July 26, 2009 Cycle B
2 Kings 4:42-44 Ephesians 4:1-6 John 6:1-15
In our Gospel today, Jesus and the disciples are attempting to hangout on a hilltop only to find that a large crowd gathers around. From all indications it was a stadium full of people. Lines of people as far as the eye could see. Thousands upon thousands were hungry for whatever it was that this rock star rabbi would do next. Jesus engaged in what would be His most magnificent miracle yet. He took the five loaves of the bread and the two fish and told the disciples to have the people sit down. Then He gave thanks and to the surprise of all, but Jesus Himself, it lasted. That simple, insignificant little meal, more than satisfied the hunger of thousands upon thousands of Jesus’ biggest fans.
The temptation is to see a Savior in this message who is here to meet your needs and make your temporal troubles melt away. One can easily begin to see Jesus as a short-order Savior. Here to quench all our earthly cravings. In fact, Jesus tells us that the people were so moved by the miracle that they wanted to throw a crown on Jesus and anoint Him as their earthly king. Perhaps they were thinking, “Yeah, with this guy in power, life will be one nonstop buffet of blessings.”
And if we are honest with ourselves we’ll admit that many of us approach Jesus first with that same attitude. Our lives are filled with cravings for things such as financial security, physical well-being and peaceful relationships. We enlist the help of folks such as Dr. Phil and Oprah, we try the secrets to satisfaction taunted on magazine covers, and we devour our latest self-help book hoping it will provide the healing we hunger for.
This brings me to a story with the opening question, “If you were alive, where were you 40 years ago?” Well I was in graduate school in Chicago at Loyola and I remember well the night that the world was focused on the skies. It was on the 20th of July 1969 that American’s astronauts Neil Armstrong and Buzz Aldrin, took their historic first steps on the surface of the moon.
Another first took place just before the two astronauts climbed out of their lunar module, Eagle, and set foot on the moon that was kept quiet at the time by NASA. Communion was celebrated on the moon. Recorded in his memoirs, Buzz Aldrin speaks about his participation in the Communion Service.
Two Sunday’s before the launch of Apollo 11, Buzz participated in a private Communion Service at his Presbyterian Church. During the service a small piece of the bread and a small chalice of wine were sealed in a plastic packet. The packets were then safely stowed in Aldrin’s personal preference kit. When the lunar module touched down on the moon, Aldrin took out the Communion elements and set them out in front of the guidance system computer. He then radioed to Houston.
“Houston, this is Eagle. This is the LM Pilot speaking. I would like to request a few moments of silence. I would like to invite each person listening in, whomever or wherever he may be, to contemplate for a moment the events of the last few hours and to give thanks in his own individual way.” Next came the moment of Communion. Aldrin writes in his autobiography,” I opened the little plastic packages which contained the bread and wine. I poured the wine into a chalice, the chalice our Church had given me. In the one-sixth gravity of the moon the wine slowly curled and gracefully came up the side of the cup. It was interesting for me to think: the very first liquid poured on the moon, and the very first food eaten there were the Communion elements.

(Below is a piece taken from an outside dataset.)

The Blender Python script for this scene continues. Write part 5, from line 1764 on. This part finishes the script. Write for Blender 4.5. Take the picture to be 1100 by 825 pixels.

Just before I partook of the elements I read the words, which I had chosen to indicate our trust that as man probes into space we are in fact acting in Christ. I sensed especially strongly my unity with our Church back home and with the Church everywhere – I gave thanks for the intelligence and spirit that had brought two young pilots to the Sea of Tranquility.” I read, “I am the vine, you are the branches, who ever remains in me and I in him will bare much fruit. For you can do nothing without me.”
Bread blessed and broken on the surface of the moon. Bread blessed and broken on a Palestine hillside centuries ago. Bread blessed and broken inside our own Church. Bread blessed and broken uniting all humankind into a community transcending time and space.
Our Gospel readings over the next five weekends will invite us to consider the deeper meaning of Eucharist. Christ the Bread of Life present to us in this sacrament that is given to us in order that we might become sacrament for one another. Eucharist is possible only when self defers to community, when serving others is exulted over being served, only when differences dissolve and the common and shared are given priority. As we pray in the second Eucharistic prayer, “May all of us who share in the Body and Blood of Christ be brought together in unity by the Holy Spirit.